Circle to circle homotopic to the constant map?

For the first part, let $i\colon S^1\to D^2$ be the inclusion of the circle into the unit disk and, since $f$ is null-homotopic, let $\tilde{f}\colon D^2\to S^1$ be an extension of $f$ to the whole disk (which exists). Since $f$ has no fixed points, and the image of $\tilde{f}$ lies within $S^1$, what can we say about $i\circ \tilde{f}\colon D^2\to D^2$ and what theorem about maps on disks does this contradict?

For the second part, just prove that the composition of a nullhomotopic map with the map which rotates the circle by $\pi$ is also nullhomotopic (hint: rotation is homotopic to the identity and if $f\simeq f'$ and $g\simeq g'$ then $f\circ g\simeq f'\circ g'$), and then use part a.

Lemma: Show that if $A$ is a retract of $B^2$, then every continuous map $f : A \to A$ has a fixed point.

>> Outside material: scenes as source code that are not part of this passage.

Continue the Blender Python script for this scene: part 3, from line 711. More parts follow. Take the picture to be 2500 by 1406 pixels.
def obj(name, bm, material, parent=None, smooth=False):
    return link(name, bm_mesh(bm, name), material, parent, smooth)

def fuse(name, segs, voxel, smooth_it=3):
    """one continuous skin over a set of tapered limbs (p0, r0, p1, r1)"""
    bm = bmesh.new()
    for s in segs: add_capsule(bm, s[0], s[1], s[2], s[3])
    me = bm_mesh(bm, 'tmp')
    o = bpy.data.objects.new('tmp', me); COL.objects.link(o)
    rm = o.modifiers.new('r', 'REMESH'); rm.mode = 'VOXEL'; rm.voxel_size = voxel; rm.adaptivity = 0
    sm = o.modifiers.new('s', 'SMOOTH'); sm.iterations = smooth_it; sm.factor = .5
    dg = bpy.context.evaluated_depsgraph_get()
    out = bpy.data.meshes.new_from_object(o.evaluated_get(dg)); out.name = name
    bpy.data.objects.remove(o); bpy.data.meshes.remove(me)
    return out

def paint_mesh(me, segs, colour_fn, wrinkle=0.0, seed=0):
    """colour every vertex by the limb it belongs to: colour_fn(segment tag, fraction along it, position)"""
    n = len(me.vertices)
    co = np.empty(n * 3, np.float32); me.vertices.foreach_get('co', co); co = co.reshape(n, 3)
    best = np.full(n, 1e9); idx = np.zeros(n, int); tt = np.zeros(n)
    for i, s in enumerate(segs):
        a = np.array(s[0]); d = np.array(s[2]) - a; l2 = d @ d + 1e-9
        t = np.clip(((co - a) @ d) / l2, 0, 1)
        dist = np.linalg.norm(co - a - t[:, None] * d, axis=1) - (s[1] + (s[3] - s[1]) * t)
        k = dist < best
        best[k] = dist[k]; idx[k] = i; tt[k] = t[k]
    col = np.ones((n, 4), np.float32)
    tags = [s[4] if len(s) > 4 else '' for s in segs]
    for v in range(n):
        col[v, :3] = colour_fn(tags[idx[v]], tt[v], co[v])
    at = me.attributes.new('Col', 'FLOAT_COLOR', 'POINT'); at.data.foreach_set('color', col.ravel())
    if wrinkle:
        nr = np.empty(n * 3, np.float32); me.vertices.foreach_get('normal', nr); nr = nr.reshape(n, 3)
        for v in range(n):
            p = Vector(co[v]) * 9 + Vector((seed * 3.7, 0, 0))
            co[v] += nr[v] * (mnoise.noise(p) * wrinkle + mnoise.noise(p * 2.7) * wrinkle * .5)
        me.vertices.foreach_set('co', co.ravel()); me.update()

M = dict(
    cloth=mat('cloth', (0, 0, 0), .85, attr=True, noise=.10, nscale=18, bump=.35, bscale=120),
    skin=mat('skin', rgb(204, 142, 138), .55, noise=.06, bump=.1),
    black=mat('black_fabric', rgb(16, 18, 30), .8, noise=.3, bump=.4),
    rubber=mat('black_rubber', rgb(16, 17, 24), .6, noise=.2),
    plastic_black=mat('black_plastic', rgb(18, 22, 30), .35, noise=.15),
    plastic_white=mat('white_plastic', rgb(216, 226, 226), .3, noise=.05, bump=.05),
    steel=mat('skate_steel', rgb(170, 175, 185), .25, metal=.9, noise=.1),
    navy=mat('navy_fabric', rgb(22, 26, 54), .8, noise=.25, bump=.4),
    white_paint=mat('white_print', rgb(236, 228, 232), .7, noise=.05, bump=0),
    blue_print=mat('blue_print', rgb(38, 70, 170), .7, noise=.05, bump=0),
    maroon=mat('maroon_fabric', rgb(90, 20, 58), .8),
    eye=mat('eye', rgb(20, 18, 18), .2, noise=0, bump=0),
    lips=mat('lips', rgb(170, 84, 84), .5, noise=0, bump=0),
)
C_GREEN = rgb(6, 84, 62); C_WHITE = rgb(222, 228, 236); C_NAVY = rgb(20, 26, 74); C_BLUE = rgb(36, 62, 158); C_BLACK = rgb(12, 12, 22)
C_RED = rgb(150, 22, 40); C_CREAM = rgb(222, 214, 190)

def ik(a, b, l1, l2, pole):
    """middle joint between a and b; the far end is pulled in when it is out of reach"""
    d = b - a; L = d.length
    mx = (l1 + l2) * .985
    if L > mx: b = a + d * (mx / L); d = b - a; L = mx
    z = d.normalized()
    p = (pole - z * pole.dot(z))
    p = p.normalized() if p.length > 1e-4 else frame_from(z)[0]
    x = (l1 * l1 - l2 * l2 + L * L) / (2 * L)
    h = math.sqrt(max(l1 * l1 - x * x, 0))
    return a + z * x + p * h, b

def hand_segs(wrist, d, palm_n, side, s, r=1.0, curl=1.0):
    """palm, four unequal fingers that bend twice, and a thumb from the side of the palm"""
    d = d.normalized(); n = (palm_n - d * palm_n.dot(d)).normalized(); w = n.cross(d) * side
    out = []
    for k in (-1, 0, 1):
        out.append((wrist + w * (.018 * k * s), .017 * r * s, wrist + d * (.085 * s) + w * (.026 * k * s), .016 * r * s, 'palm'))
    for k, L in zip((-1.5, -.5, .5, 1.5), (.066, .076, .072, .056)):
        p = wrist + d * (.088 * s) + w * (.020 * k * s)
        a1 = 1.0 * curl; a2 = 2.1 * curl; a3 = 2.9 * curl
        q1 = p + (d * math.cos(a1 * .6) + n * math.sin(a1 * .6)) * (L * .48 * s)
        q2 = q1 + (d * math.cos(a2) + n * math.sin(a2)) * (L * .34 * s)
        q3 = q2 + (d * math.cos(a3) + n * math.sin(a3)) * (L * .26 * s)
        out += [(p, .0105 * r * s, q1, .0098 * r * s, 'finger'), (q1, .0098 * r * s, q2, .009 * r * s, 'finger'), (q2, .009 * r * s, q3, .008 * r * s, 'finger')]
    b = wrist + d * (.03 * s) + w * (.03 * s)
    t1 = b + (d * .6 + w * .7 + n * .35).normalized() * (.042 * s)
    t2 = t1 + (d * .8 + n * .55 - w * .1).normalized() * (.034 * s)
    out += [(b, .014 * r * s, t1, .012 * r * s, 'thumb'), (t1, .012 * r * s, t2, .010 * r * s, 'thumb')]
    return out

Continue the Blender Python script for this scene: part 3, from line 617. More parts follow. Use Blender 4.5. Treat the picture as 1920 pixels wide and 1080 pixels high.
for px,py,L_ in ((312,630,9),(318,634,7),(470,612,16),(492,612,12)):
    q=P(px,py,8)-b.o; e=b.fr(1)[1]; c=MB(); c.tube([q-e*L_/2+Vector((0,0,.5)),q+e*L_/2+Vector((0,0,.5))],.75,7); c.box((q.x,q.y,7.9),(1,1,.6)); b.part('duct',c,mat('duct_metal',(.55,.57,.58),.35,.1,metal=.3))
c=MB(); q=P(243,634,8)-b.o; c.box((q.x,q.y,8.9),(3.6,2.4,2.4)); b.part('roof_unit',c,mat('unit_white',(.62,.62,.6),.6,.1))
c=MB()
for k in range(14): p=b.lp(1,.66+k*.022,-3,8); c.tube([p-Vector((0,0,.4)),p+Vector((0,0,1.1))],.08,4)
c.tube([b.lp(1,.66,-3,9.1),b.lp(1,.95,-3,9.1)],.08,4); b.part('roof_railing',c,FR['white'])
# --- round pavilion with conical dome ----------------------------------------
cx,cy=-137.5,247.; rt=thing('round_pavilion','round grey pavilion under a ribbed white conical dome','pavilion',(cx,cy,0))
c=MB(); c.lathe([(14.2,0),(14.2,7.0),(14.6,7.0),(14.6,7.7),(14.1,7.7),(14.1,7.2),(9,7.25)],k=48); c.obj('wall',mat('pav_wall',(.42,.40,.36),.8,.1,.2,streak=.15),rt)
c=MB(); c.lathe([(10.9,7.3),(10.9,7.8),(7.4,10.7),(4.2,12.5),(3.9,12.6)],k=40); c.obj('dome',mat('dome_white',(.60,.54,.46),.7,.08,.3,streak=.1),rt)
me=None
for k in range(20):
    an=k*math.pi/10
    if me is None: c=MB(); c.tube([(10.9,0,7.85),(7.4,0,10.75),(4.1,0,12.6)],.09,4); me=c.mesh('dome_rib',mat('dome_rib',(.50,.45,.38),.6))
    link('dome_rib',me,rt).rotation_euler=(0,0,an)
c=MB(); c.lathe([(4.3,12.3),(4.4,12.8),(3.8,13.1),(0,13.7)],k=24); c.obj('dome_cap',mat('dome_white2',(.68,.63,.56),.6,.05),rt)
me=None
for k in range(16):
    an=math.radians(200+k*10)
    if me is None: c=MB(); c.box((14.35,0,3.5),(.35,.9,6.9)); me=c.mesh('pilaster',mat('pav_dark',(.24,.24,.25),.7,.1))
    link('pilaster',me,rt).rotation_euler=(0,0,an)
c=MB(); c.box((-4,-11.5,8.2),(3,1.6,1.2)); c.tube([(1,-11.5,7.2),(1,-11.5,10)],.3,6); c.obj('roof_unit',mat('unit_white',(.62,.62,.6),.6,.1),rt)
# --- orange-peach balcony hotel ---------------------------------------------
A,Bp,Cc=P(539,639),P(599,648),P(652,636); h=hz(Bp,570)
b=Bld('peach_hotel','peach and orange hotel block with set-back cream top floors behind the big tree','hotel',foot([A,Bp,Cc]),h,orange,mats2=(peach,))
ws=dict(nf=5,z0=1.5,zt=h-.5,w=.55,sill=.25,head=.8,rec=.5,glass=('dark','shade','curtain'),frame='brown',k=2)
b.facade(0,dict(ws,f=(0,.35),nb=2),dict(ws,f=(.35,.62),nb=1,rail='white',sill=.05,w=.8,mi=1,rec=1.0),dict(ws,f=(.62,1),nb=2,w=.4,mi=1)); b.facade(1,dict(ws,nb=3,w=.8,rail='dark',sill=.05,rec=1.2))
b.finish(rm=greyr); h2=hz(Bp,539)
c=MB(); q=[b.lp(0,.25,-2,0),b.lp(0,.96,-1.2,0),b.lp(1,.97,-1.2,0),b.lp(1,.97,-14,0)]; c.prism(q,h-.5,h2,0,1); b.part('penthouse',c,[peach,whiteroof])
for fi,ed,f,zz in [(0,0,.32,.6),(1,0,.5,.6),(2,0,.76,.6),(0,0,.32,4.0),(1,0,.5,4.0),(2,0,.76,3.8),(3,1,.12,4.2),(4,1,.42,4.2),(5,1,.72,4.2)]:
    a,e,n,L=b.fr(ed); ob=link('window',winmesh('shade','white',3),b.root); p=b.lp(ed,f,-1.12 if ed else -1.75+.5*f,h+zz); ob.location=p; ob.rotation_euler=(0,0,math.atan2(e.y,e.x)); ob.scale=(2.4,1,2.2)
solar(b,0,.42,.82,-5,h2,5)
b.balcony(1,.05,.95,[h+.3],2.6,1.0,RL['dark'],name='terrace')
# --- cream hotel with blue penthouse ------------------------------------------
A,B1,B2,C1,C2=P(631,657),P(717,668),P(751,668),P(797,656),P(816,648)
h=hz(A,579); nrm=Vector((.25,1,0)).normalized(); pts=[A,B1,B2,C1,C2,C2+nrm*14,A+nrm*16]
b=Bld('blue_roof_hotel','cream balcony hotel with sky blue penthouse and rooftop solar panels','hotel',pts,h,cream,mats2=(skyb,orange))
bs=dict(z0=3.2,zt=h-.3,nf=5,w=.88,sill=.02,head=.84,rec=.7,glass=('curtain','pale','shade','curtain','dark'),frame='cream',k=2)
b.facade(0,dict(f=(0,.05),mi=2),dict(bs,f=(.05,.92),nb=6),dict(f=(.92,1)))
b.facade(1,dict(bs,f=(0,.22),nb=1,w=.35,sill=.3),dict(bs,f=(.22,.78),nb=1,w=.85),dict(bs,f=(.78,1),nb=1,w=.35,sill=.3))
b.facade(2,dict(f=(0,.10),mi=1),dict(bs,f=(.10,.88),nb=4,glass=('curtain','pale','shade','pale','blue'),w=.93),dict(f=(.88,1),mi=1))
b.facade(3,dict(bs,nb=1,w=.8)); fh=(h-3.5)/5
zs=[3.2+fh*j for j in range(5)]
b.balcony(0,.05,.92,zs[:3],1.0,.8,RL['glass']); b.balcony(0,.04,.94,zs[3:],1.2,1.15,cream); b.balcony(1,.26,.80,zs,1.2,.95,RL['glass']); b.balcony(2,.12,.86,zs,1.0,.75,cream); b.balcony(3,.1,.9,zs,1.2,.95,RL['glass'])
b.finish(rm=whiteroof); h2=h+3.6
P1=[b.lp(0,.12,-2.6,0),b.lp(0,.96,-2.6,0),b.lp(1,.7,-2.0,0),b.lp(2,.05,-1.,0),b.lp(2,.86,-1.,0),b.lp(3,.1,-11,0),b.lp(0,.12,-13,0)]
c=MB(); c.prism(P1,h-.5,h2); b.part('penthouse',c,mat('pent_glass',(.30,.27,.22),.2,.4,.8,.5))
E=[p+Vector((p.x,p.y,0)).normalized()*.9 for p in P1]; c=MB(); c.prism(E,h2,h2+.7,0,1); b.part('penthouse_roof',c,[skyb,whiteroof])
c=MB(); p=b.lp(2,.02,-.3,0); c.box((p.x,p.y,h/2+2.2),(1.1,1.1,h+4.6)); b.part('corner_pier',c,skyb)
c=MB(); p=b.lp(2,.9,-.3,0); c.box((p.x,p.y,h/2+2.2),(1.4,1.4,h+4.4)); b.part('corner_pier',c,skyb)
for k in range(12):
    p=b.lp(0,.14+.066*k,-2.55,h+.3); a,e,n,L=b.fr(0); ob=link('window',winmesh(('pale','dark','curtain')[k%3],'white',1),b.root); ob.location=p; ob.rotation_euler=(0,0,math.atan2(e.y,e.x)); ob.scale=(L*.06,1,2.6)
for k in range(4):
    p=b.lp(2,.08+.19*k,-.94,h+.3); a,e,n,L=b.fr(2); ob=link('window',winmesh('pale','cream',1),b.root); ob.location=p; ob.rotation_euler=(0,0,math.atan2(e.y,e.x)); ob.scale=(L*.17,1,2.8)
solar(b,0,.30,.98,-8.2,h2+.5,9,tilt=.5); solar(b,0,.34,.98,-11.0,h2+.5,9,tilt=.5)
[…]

Proof: Suppose that $A$ is a retract of $B^2$, then by definition there exists a continuous map $r : B^2 \to A$ such that $r(a) = a$ for all $a \in A$. Let $f : A \to A$ be an arbitrary continuous map. Define $g : B^2 \to B^2$ by $g = j \circ f \circ r$ where $j : A \to B^2$ is the inclusion map. By the Brouwer fixed-point theorem for the disk, there exists $x \in B^2$ such that $g(x) = x$. But notice that $g(x) = j(f(r(x))) = f(r(x)) = x$ which means that $x \in A$ since $x \in \operatorname{Im}(f) \subseteq A$. Since $r$ is a retraction of $B^2$ onto $A$, $r(x) = x$ and hence $f(r(x)) = f(x) = x$. Conclude that $f$ has a fixed point.

Theorem: Show that if $h : S^1 \to S^1$ is nulhomotopic, then $h$ has a fixed point and $h$ maps some point $x$ to its antipode $-x$.

Proof: Since $h : S^1 \to S^1$ is nulhomotopic there exists a continuous extension $k : B^2 \to S^1$ of $h$ into $B^2$. Define $g : B^2 \to B^2$ by $g = j \circ k$ where $j : S^1 \to B^2$ is the inclusion map. $g$ is continuous, so by the fixed point theorem, there exists a fixed point $x \in B^2$ such that $g(x) = x$. But notice that $x = g(x) = j(k(x)) = k(x) \in S^1$ so $x \in S^1$ and hence $k(x) = h(x) = x$ and thus $h$ has a fixed point.

Define $\alpha : S^1 \to S^1$ by $\alpha(x) = -x$. By hypothesis, $h$ is nulhomotopic, so there exists $c \in S^1$ such that $h$ is homotopic to $e_c$. In particular, there exists a homotopy $F : S^1 \times I \to S^1$ such that $F(s, 0) = h(s)$ and $F(s, 1) = e_c(s) = c$. Since $\alpha$ is continuous, then $\alpha \circ F$ is a homotopy between $\alpha \circ h$ and $\alpha \circ e_c = e_{-c}$. Hence $\alpha \circ h$ is nulhomotopic. By previous discussion, there exists a fixed point $x$ such that $\alpha(h(x)) = -h(x) = x$. Multiply both sides by -1 and we get $h(x) = -x$. Conclude that $h$ maps some point $x$ to its antipode $-x$.